## DATA SUPPLIED
::::
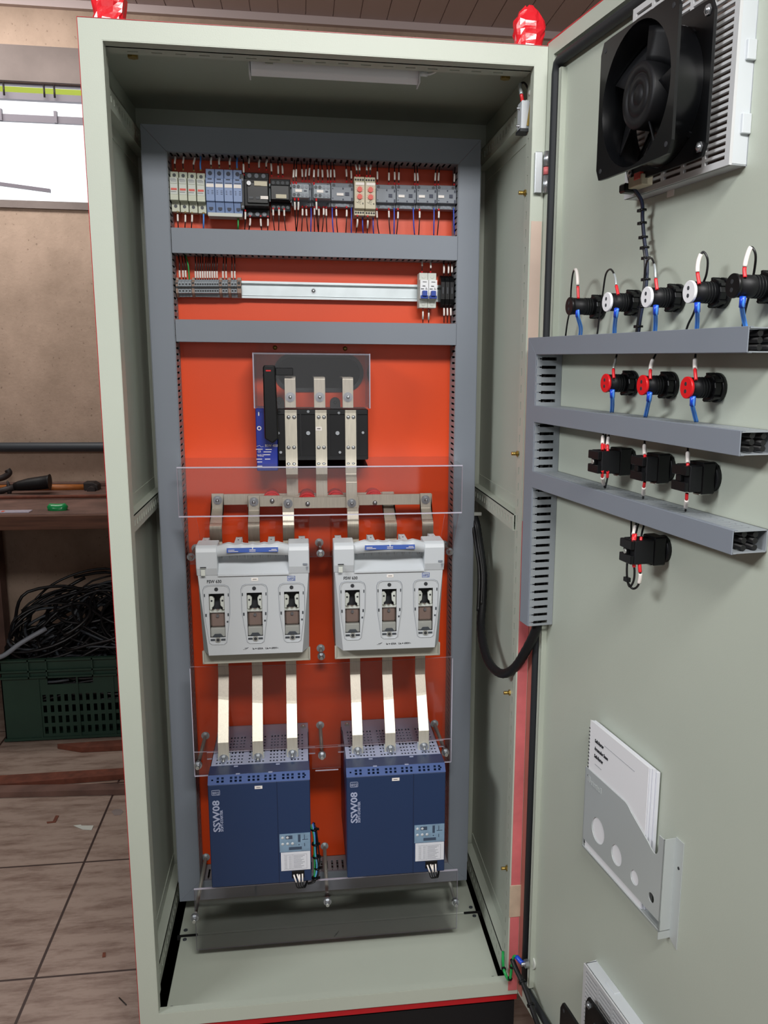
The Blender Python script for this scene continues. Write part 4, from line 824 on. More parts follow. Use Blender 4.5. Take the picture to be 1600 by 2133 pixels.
::::
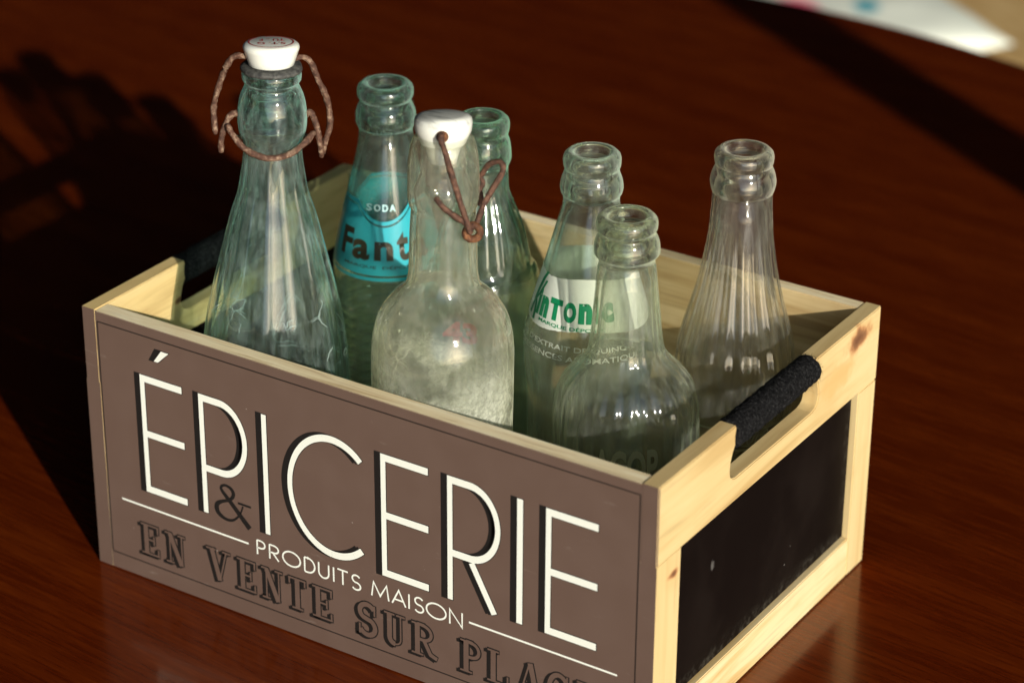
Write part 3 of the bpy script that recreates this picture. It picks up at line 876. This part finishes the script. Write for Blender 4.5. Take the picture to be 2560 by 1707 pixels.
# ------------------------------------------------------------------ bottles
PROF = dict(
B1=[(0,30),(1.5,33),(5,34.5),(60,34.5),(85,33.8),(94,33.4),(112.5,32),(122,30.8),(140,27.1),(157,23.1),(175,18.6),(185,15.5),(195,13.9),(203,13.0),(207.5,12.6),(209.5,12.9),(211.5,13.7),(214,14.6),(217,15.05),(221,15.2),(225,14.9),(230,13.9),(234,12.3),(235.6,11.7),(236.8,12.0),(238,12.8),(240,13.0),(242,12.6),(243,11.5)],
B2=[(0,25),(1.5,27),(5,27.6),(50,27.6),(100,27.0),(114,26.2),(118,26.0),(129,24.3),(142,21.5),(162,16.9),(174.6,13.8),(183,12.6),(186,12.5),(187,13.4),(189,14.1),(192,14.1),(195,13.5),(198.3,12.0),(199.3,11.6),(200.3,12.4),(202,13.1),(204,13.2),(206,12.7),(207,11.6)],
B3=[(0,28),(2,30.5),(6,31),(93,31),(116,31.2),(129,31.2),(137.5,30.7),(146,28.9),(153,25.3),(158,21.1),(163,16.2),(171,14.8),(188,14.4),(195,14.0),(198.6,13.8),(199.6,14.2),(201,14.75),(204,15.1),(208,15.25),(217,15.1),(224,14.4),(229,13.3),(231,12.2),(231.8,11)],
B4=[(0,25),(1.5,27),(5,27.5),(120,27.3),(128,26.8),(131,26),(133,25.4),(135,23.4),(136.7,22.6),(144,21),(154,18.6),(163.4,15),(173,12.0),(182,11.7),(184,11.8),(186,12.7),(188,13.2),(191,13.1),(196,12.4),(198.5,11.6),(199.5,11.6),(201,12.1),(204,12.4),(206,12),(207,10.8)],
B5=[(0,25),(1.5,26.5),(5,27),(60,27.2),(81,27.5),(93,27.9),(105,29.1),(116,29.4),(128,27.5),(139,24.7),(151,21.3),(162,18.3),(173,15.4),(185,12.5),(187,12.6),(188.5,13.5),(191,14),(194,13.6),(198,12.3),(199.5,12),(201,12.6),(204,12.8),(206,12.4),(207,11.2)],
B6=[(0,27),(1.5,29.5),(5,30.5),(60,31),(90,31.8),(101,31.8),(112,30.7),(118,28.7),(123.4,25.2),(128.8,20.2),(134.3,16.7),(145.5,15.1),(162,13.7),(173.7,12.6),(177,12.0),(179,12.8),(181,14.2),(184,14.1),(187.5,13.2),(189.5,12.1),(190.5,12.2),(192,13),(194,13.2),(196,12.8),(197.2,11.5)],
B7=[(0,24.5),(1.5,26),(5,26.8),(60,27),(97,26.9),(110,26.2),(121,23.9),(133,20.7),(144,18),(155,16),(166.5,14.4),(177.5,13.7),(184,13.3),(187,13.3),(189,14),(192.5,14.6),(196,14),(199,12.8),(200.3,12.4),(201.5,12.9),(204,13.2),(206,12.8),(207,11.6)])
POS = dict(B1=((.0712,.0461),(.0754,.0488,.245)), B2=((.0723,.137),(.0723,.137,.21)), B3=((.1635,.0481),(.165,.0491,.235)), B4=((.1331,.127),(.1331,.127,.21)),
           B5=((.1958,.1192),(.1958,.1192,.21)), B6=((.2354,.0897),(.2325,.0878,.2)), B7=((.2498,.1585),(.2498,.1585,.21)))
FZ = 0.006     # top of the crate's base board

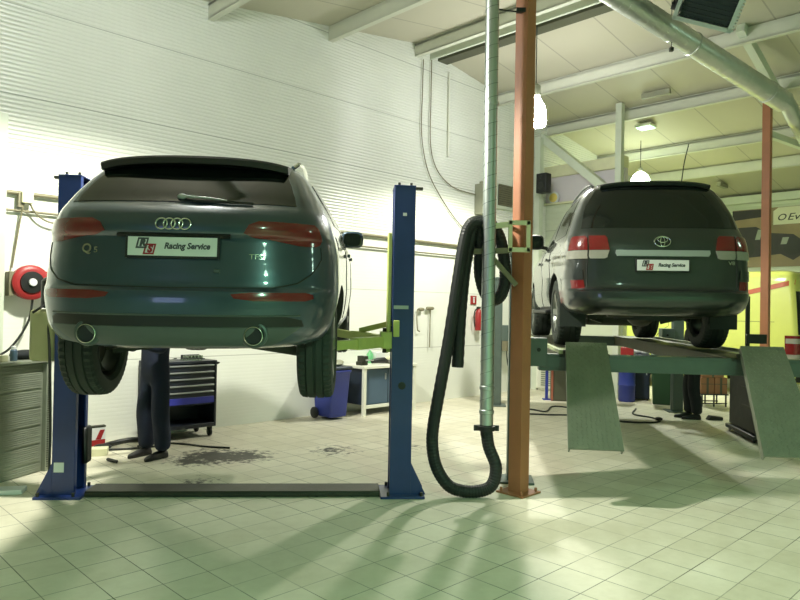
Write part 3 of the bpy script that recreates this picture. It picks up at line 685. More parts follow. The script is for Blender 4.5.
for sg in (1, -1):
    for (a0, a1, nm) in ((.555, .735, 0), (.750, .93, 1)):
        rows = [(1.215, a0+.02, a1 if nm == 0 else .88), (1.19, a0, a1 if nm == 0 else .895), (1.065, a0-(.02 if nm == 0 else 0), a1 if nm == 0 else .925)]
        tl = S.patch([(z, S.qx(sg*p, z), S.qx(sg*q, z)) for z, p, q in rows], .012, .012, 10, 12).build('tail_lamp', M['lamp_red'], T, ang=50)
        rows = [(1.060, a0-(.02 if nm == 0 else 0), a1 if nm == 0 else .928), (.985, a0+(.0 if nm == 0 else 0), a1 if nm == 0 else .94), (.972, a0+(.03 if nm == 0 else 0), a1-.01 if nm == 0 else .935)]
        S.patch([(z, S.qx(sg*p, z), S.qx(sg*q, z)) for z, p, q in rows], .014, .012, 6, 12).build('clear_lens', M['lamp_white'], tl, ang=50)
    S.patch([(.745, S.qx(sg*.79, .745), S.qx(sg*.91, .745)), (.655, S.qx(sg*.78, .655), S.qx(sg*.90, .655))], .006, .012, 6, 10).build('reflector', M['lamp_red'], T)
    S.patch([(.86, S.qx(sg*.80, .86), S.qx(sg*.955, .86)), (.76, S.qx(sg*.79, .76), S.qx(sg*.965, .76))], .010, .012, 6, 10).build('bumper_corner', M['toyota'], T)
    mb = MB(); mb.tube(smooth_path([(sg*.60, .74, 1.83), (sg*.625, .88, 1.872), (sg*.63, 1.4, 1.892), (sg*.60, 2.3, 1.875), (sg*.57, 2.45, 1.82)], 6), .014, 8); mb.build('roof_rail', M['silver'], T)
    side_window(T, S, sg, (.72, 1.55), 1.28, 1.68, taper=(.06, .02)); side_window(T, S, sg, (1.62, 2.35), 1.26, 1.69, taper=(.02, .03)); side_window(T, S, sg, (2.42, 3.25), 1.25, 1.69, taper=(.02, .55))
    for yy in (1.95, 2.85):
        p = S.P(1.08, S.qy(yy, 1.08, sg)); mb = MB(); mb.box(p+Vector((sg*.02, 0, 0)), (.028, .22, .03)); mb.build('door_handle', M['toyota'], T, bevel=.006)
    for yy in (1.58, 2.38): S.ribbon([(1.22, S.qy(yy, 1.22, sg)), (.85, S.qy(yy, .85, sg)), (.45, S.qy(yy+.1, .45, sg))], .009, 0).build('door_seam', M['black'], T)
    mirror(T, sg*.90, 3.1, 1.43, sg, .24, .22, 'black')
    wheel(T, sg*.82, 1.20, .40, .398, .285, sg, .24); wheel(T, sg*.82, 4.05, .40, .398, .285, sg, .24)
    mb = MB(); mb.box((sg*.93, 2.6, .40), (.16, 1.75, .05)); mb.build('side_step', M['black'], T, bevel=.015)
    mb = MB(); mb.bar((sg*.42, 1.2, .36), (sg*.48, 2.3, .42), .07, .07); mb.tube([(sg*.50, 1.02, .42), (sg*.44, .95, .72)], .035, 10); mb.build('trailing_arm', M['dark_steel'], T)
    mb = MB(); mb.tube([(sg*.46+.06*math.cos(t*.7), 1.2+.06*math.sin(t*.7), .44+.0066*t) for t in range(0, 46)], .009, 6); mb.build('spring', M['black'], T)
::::
## GIVEN INSTRUCTION
Search the preceding listing for the word "Write" and pull out every line that holds it.

## EXERCISE RESPONSE
The Blender Python script for this scene continues. Write part 4, from line 824 on. More parts follow. Use Blender 4.5. Take the picture to be 1600 by 2133 pixels.
Write part 3 of the bpy script that recreates this picture. It picks up at line 876. This part finishes the script. Write for Blender 4.5. Take the picture to be 2560 by 1707 pixels.
Write part 3 of the bpy script that recreates this picture. It picks up at line 685. More parts follow. The script is for Blender 4.5.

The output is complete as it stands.